Ultimately, this helps them to get a sense for whether or not other people are people they can trust. I try to help them to have people they can trust in their lives, and to monitor and cultivate those relationships with family and friends. But I also try to acknowledge if they are unsure about something. Like I said, I struggle with patience, so I'm still working on this one. But I want my girls to know that what they sense matters, and it's okay to trust their gut.


You deserve to be loved.

It is so, so important for all children to hear that they are loved, but especially for little girls to hear that...and especially from their daddy. I want my girls to know what real, respectful, sacrificial love looks like. I want to model that in our marriage, if I can, but I also want them to experience that kind of love from us, their parents. 

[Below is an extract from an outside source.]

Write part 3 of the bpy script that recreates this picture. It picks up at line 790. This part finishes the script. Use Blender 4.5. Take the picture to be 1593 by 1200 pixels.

When Andrew and I were engaged, I remember telling him over and over again that I hoped we'd have little girls, because I thought he would be an amazing father of daughters. He was always so gentle, so respectful to me while we were dating, and I knew that's the kind of father I wanted for my future daughters. I'm happy to say that he's definitely lived up to (and exceeded!) my expectations.

But of course, they need to know that they deserve love and respect from their mother and their sister, too. They need to know that they deserve love and respect from friends. We have a strict no hitting rule in our family, and we also jump in the second someone talks disrespectfully to another family member. We want them to know how they should treat others, but we also want them to know that they are safe and loved in our home.

What tips do you have for teaching your daughters about this?